Required task:
Find the word "tuple" in the records below. List each line containing it.

Input:
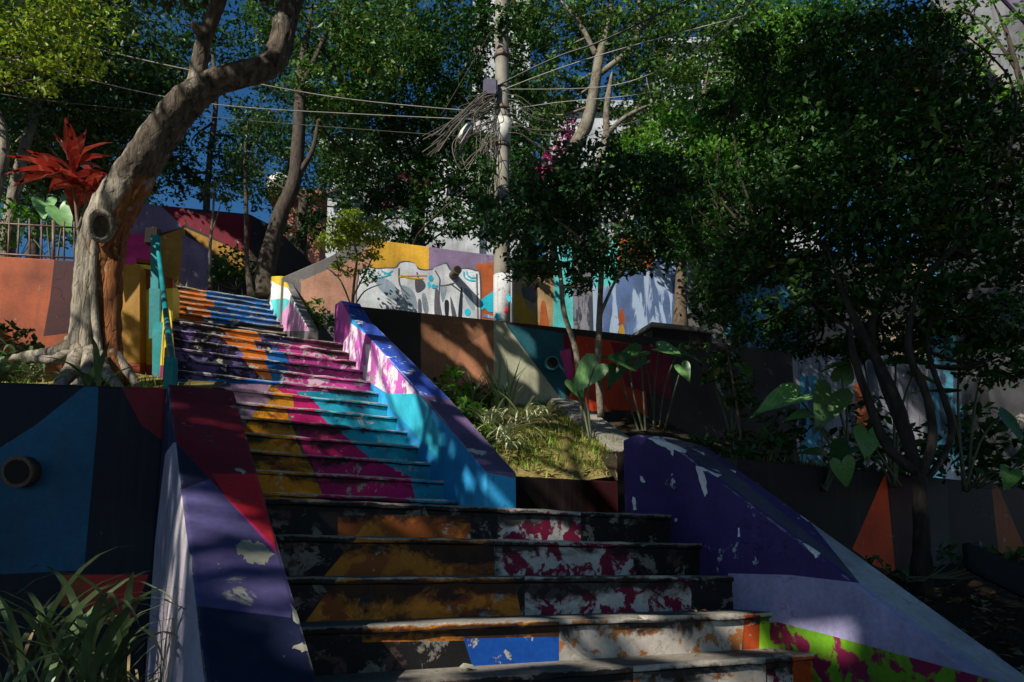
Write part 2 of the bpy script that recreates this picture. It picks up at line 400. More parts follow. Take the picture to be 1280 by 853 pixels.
# stair paints: worn nosings, mould and painted lip shade under them
def st(name, col, **k):
    k.setdefault('lip', .60); k.setdefault('wear', .36); k.setdefault('mold', .37); k.setdefault('moldz', .17); k.setdefault('under', (.46, .42, .36)); k.setdefault('scale', 7); return paint_mat(name, col, **k)
S_CONC = st('step_bare_concrete', (.13, .12, .105), mold=.46)
S_VIO = st('step_violet', (.15, .10, .30), wear=.38, second=(.02, .017, .035), sw=.47, sscale=7, mold=.36); S_ORG = st('step_orange', (.58, .15, .02), mold=.32); S_BLU = st('step_blue', (.015, .13, .42), wear=.36); S_NAV = st('step_navy', (.02, .02, .07), wear=.36, mold=.4)
S_PNK = st('step_pink', (.52, .05, .28), wear=.40, second=(.62, .42, .55), sw=.56, sscale=9); S_DPK = st('step_plum', (.13, .02, .07), wear=.36, mold=.4)
S_MAG = st('step_magenta', (.50, .015, .14), wear=.36, mold=.40); S_OCH = st('step_ochre', (.60, .25, .015), wear=.34, mold=.42, second=(.45, .13, .012), sw=.56, sscale=5); S_CYA = st('step_cyan', (.015, .30, .45), wear=.34); S_MAU = st('step_mauve', (.30, .18, .28), wear=.38, mold=.38)
L_BLK = st('lower_step_black', (.018, .017, .018), second=(.085, .05, .045), sw=.585, sscale=9, mold=.44, wear=.42, moldz=.12, under=(.22, .20, .17)); L_ORG = st('lower_step_orange', (.56, .20, .025), second=(.30, .085, .02), sw=.52, sscale=5, mold=0.45, wear=.34, moldz=.22, scale=8); L_WHT = st('lower_step_white_over_maroon', (.50, .49, .47), second=(.20, .012, .045), sw=.5, sscale=11, mold=0.46, moldz=.2)
L_GRY = st('lower_step_rusty_white', (.47, .43, .38), second=(.42, .16, .05), sw=.57, sscale=10, mold=0.41, wear=.40); L_BLU = st('lower_step_blue', (.012, .09, .42), mold=0.40, wear=.35, moldz=.1); L_RED = st('lower_step_red_orange', (.5, .08, .02), mold=.35)
L_LIM = st('lower_step_lime', (.30, .66, .03), second=(.40, .02, .16), sw=.5, mold=.3)
CYAN = pm('paint_sky_blue', (.03, .30, .62), wear=.22, edge=.3); CYN2 = pm('paint_turquoise', (.04, .46, .62), wear=.24); PKW = pm('paint_pink_worn_to_white', (.52, .12, .46), second=(.74, .66, .73), sw=.5, sscale=3.6, wear=.33, edge=.3); BLUT = pm('paint_cobalt', (.03, .08, .42), wear=.36, edge=.45, under=(.7, .72, .78)); PURT = pm('paint_dusk_purple', (.13, .09, .20), wear=.30, edge=.42, under=(.6, .6, .6)); PKH = pm('paint_orchid_pink', (.55, .10, .42), wear=.3, edge=.3)
CONCR = paint_mat('bare_concrete', (.26, .245, .215), wear=.35, mold=.36, edge=.3, streak=.3)
TEALR = pm('paint_teal_rail', (.012, .19, .21), wear=.34, under=(.16, .10, .06), scale=9, edge=.3, rough=.4)
PIPE = plain_mat('rusty_pipe', (.10, .07, .05), .8, 0, .5, 14, .3, .5); PIPEIN = plain_mat('pipe_mouth_dark', (.012, .01, .009), .95); PIPET = plain_mat('painted_teal_pipe', (.03, .17, .2), .6)
SOIL = soil_mat('bare_soil', (.05, .035, .022), (.12, .085, .05), (.05, .06, .02)); TURF = soil_mat('dry_grass_soil', (.17, .13, .05), (.30, .24, .09), (.12, .15, .03)); DSOIL = soil_mat('damp_leaf_litter', (.025, .018, .012), (.06, .042, .026), (.02, .022, .012))
PATH = soil_mat('worn_concrete_path', (.14, .13, .12), (.22, .21, .19), (.10, .10, .09), 5)

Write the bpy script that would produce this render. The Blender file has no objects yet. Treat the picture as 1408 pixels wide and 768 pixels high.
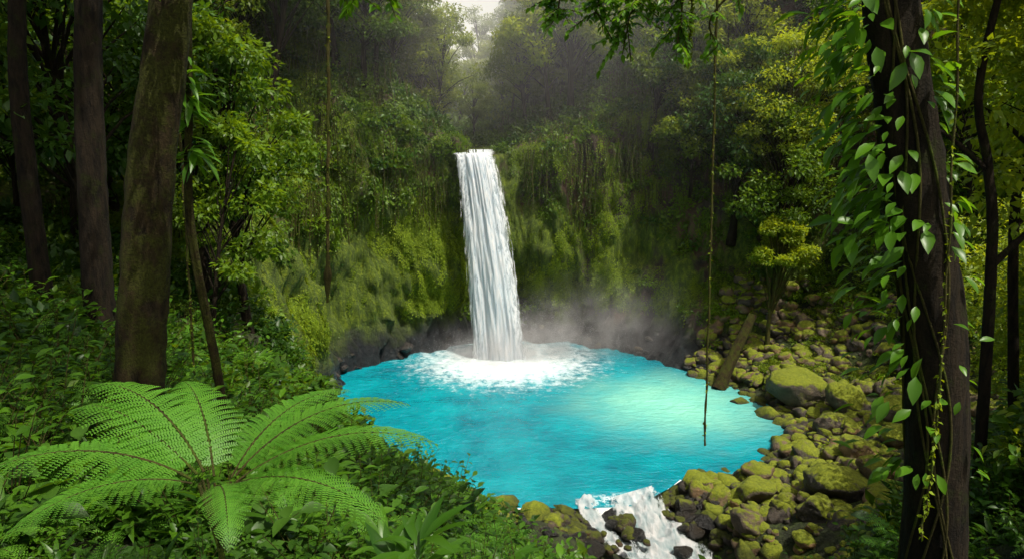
import bpy, math, random, bmesh
import numpy as np
from mathutils import Vector, noise, Matrix, Euler
from mathutils.bvhtree import BVHTree
random.seed(7); rng=np.random.default_rng(7)
scene=bpy.context.scene
R_=math.radians

# ------------------------------------------------------------ materials
def newmat(name):
    m=bpy.data.materials.new(name); m.use_nodes=True
    nt=m.node_tree; nt.nodes.clear()
    return m,nt,nt.nodes,nt.links
def nd(nt,t,**k):
    n=nt.nodes.new(t)
    for a,b in k.items(): setattr(n,a,b)
    return n
def ramp(nt,stops,interp='LINEAR'):
    r=nt.nodes.new('ShaderNodeValToRGB'); cr=r.color_ramp; cr.interpolation=interp
    while len(cr.elements)<len(stops): cr.elements.new(0.5)
    for e,(p,c) in zip(cr.elements,stops):
        e.position=p; e.color=(c[0],c[1],c[2],1)
    return r
def mixc(nt,f,a,b,blend='MIX'):
    m=nt.nodes.new('ShaderNodeMix'); m.data_type='RGBA'; m.blend_type=blend
    for sock,val in ((m.inputs[0],f),(m.inputs[6],a),(m.inputs[7],b)):
        if isinstance(val,(int,float)): sock.default_value=val
        elif isinstance(val,tuple): sock.default_value=(*val,1)
        else: nt.links.new(val,sock)
    return m.outputs[2]
def math_(nt,op,a,b=None,clamp=False):
    m=nt.nodes.new('ShaderNodeMath'); m.operation=op; m.use_clamp=clamp
    for i,v in enumerate((a,b)):
        if v is None: continue
        if isinstance(v,(int,float)): m.inputs[i].default_value=v
        else: nt.links.new(v,m.inputs[i])
    return m.outputs[0]
def noise_(nt,scale,detail=4,vec=None,rough=.55):
    n=nt.nodes.new('ShaderNodeTexNoise'); n.inputs['Scale'].default_value=scale
    n.inputs['Detail'].default_value=detail; n.inputs['Roughness'].default_value=rough
    if vec is not None: nt.links.new(vec,n.inputs['Vector'])
    return n.outputs['Fac']
def maprange(nt,v,a,b,c=0,d=1,smooth=True):
    m=nt.nodes.new('ShaderNodeMapRange'); m.interpolation_type='SMOOTHSTEP' if smooth else 'LINEAR'
    nt.links.new(v,m.inputs[0])
    for i,x in zip((1,2,3,4),(a,b,c,d)): m.inputs[i].default_value=x
    return m.outputs[0]

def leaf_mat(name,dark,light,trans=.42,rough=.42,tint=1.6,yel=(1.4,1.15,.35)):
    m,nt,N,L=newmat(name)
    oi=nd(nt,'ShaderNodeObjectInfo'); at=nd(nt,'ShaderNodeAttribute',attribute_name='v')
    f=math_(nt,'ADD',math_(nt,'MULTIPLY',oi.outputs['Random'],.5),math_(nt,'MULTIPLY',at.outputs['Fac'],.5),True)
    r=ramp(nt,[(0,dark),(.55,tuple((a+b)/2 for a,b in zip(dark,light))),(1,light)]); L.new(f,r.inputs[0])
    p=nd(nt,'ShaderNodeBsdfPrincipled'); L.new(r.outputs[0],p.inputs['Base Color'])
    p.inputs['Roughness'].default_value=rough; p.inputs['Specular IOR Level'].default_value=.3
    t=nd(nt,'ShaderNodeBsdfTranslucent')
    tc2=mixc(nt,1.0,r.outputs[0],tuple(y*tint for y in yel),'MULTIPLY'); L.new(tc2,t.inputs[0])
    mx=nd(nt,'ShaderNodeMixShader'); mx.inputs[0].default_value=trans
    L.new(p.outputs[0],mx.inputs[1]); L.new(t.outputs[0],mx.inputs[2])
    o=nd(nt,'ShaderNodeOutputMaterial'); L.new(mx.outputs[0],o.inputs[0])
    return m
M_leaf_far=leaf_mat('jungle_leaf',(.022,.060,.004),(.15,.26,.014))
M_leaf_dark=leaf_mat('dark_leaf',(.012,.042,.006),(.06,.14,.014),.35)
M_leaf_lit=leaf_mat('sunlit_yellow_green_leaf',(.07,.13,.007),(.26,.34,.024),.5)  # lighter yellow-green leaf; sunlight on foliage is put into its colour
M_near=leaf_mat('understory_leaf',(.015,.055,.005),(.085,.20,.010),.4,.36)
M_fern=leaf_mat('fern_leaf',(.07,.22,.022),(.17,.38,.035),.45,.45)
M_moss=leaf_mat('moss_leaf',(.05,.10,.003),(.22,.31,.006),.3,.7)
M_vine=leaf_mat('vine_leaf',(.022,.075,.006),(.11,.26,.014),.45,.35)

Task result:
        elif isinstance(val,tuple): sock.default_value=(*val,1)
    r=ramp(nt,[(0,dark),(.55,tuple((a+b)/2 for a,b in zip(dark,light))),(1,light)]); L.new(f,r.inputs[0])
    tc2=mixc(nt,1.0,r.outputs[0],tuple(y*tint for y in yel),'MULTIPLY'); L.new(tc2,t.inputs[0])